Les Carlyon AC died in 2019 after a long and distinguished career as a journalist and author. He was a long-term member of the Council of the Australian War Memorial. When the refurbished First World War galleries opened at the Memorial in February, 2015, Carlyon gave a speech which included these paragraphs:

It is hard to under-estimate the place of that conflict in Australia’s story. It was perhaps not quite the nation-building event that some claim for it. Rather it was one of many. We had done some fine nation-building in the thirteen years after Federation.

We had created a unique society – the best of the British heritage but without the feudal hangovers. Ahead of the rest of the world we gave women the vote and the right to stand for Parliament. We introduced the secret ballot. We had a Labor Government in 1904, twenty years ahead of Britain. We said there had to be a minimum wage. We said there was something honourable about the self-made man.

We didn’t invent mateship, but we had developed a peculiar version of our own, based largely on the truism that it was just about impossible to survive in the bush without mates. The Great War interrupted those splendid beginnings, checked the creative tide. It became the worst trauma in Australian history, and still is.

At the time of Carlyon’s speech, the Memorial was running the slogan, ‘Every nation has its story. This is ours‘. That is, the single story told at the Memorial. Carlyon clearly had a broader and more sophisticated view than that.

Carlyon also said this in the same speech:

Peggy Noonan became famous as the speechwriter for President Reagan.

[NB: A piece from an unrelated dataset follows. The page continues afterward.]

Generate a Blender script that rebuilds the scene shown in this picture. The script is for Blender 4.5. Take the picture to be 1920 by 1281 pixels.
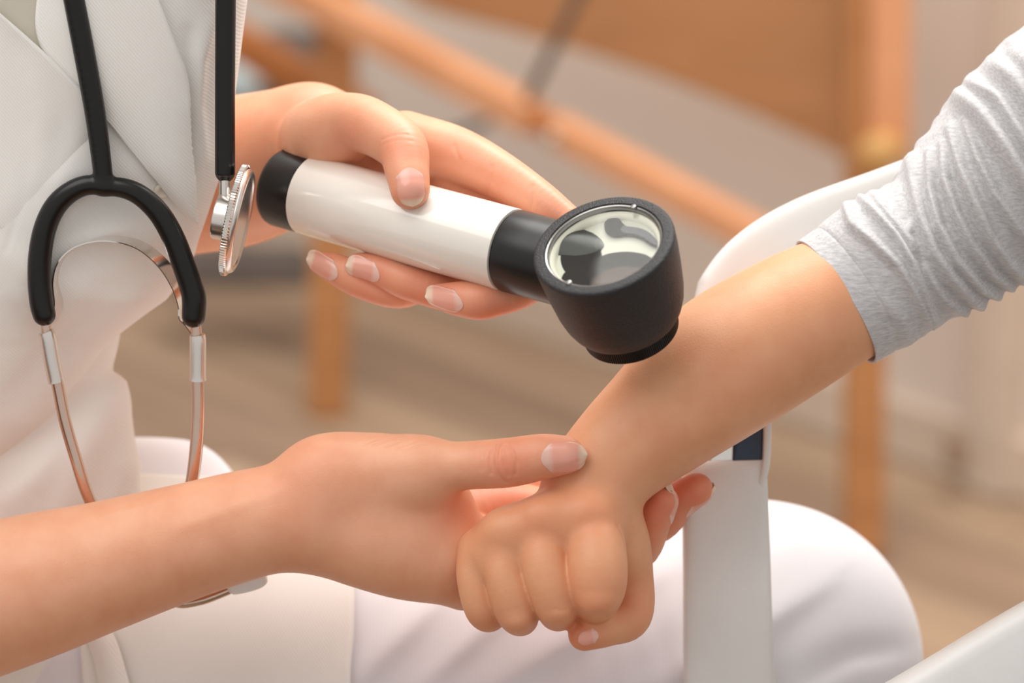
import bpy, bmesh, math, random
import numpy as np
from mathutils import Vector, Matrix
from mathutils.bvhtree import BVHTree

random.seed(7); np.random.seed(7)
for o in list(bpy.data.objects): bpy.data.objects.remove(o)
SC = bpy.context.scene

# ------------------------------------------------------------------ camera, light, exposure
PX = 5333.0            # focal length in pixels of a 1920 px wide frame (100 mm lens)
S = 0.2083e-3          # one unit of the working frame in metres
PITCH = math.radians(20)
CAM = np.array([0.0, 0.0, 1.23])
RIGHT = np.array([1.0, 0, 0])
UP = np.array([0, math.sin(PITCH), math.cos(PITCH)])
BACK = np.array([0, -math.cos(PITCH), math.sin(PITCH)])
cd = bpy.data.cameras.new('camera'); cam = bpy.data.objects.new('camera', cd)
SC.collection.objects.link(cam); SC.camera = cam
cam.location = CAM; cam.rotation_euler = (math.pi/2 - PITCH, 0, 0)
cd.sensor_width = 36; cd.lens = 100; cd.clip_start = 0.05; cd.clip_end = 50
cd.dof.use_dof = True; cd.dof.focus_distance = 1.10; cd.dof.aperture_fstop = 5.6

w = bpy.data.worlds.new('world'); SC.world = w; w.use_nodes = True
bg = w.node_tree.nodes['Background']; bg.inputs[0].default_value = (1.0, 0.975, 0.95, 1); bg.inputs[1].default_value = 0.64

def area(name, loc, target, size, power, col=(1, .97, .93), sy=None):
    l = bpy.data.lights.new(name, 'AREA'); l.energy = power; l.size = size; l.color = col
    if sy: l.shape = 'RECTANGLE'; l.size_y = sy
    o = bpy.data.objects.new(name, l); SC.collection.objects.link(o)
    o.location = loc
    d = Vector(target) - Vector(loc); o.rotation_euler = d.to_track_quat('-Z', 'Y').to_euler()
    return o
area('ceiling_softbox', (-0.75, 0.55, 2.35), (0.0, 1.05, 0.85), 1.3, 14.5, (1, .98, .95))
area('back_light', (0.5, 2.0, 2.3), (0.0, 1.1, 0.85), 0.5, 7, (1, .99, .97))  # added back lamp above, out of view, sized for a crisper handle streak
area('background_fill', (0.3, 2.2, 2.6), (0.2, 3.2, 0.2), 1.8, 66, (1, .97, .93))  # added fill lamp out of view, brightens the wall and floor behind
SC.view_settings.view_transform = 'Standard'; SC.view_settings.look = 'None'
SC.view_settings.gamma = 1; SC.view_settings.use_curve_mapping = False
SC.view_settings.exposure = 0.07
SC.cycles.use_denoising = True
SC.cycles.max_bounces = 10

# ------------------------------------------------------------------ frames
def q(u, v, z=0.0):
    """point of the picture (u,v) at a real distance: z units nearer than the focus plane -> working frame"""
    k = (PX - z) / PX
    return np.array([(u - 960) * k, -(v - 640.5) * k, z])
def rk(r, z): return r * (PX - z) / PX
def toW(P):
    P = np.asarray(P, dtype=float)
    return CAM + S * (P[..., 0:1] * RIGHT + P[..., 1:2] * UP + (P[..., 2:3] - PX) * BACK)
def at(u, v, depth):
    """world point of pixel (u,v) at a distance in metres along the view axis"""
    return toW(np.array([(u - 960) / PX * depth / S, -(v - 640.5) / PX * depth / S, PX - depth / S]))
def onfloor(u, v):
    dpt = CAM[2] / (math.sin(PITCH) + math.cos(PITCH) * (v - 640.5) / PX)
    return at(u, v, dpt)

# ------------------------------------------------------------------ objects
def empty(name, loc, label, cat, group=None):
    o = bpy.data.objects.new(name, None); SC.collection.objects.link(o)
    o.location = loc; o.empty_display_size = .02; o['label'] = label; o['category'] = cat
    if group: o['group'] = group
    return o
def rootloc(p):
    l = np.zeros(3)
    while p is not None: l = l + np.array(p.location); p = p.parent
    return l
def mk(name, V, F, mat, parent=None, label=None, smooth=True, kind=None, attr=None):
    """link ONE mesh object; V in world metres"""
    V = np.asarray(V, dtype=float)
    if parent is not None: V = V - rootloc(parent)
    me = bpy.data.meshes.new(name)
    if isinstance(F, np.ndarray):
        n, m = F.shape
        me.vertices.add(len(V)); me.vertices.foreach_set('co', V.astype(np.float32).ravel())
        me.loops.add(n * m); me.loops.foreach_set('vertex_index', F.astype(np.int32).ravel())
        me.polygons.add(n); me.polygons.foreach_set('loop_start', np.arange(0, n * m, m, dtype=np.int32))
        me.update(calc_edges=True)
    else:
        me.from_pydata([tuple(v) for v in V], [], [tuple(int(i) for i in f) for f in F]); me.update()
    if smooth: me.polygons.foreach_set('use_smooth', np.ones(len(me.polygons), dtype=bool))
    if attr is not None:
        for an, av in attr.items():
            a = me.attributes.new(an, 'FLOAT', 'POINT'); a.data.foreach_set('value', np.asarray(av, dtype=np.float32))
    me.materials.append(mat)
    o = bpy.data.objects.new(name, me); SC.collection.objects.link(o)
    if parent is not None: o.parent = parent
    if label: o['label'] = label
    if kind: o['kind'] = kind
    return o
def fixn(o):
    bm = bmesh.new(); bm.from_mesh(o.data); bmesh.ops.recalc_face_normals(bm, faces=bm.faces[:]); bm.to_mesh(o.data); bm.free()
    return o
def sharp(o, deg=35):
    m = o.modifiers.new('es', 'EDGE_SPLIT'); m.split_angle = math.radians(deg); return o
def bev(o, wd, seg=3):
    m = o.modifiers.new('bv', 'BEVEL'); m.width = wd; m.segments = seg; m.limit_method = 'ANGLE'; m.angle_limit = math.radians(35)
    return o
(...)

The second-most famous speech she wrote for him was for an anniversary of the Normandy landings. When she was drafting the speech White House staffers kept coming up to her saying: “It’s got to be like the Gettysburg address – it’s got to make people weep.” She tired of people telling her this and eventually rounded on one of them and said: “The Gettysburg address doesn’t tell you to weep – it tells you to think.

That, I believe, is the wonderful thing about these new galleries, their overarching virtue – they make you think.

After a period when too many of the Memorial’s offerings have been marketed as ’emotional’ it is timely to recall Les Carlyon’s words. Perhaps their spirit will find its way into the entries for and the judging of the prize bearing his name.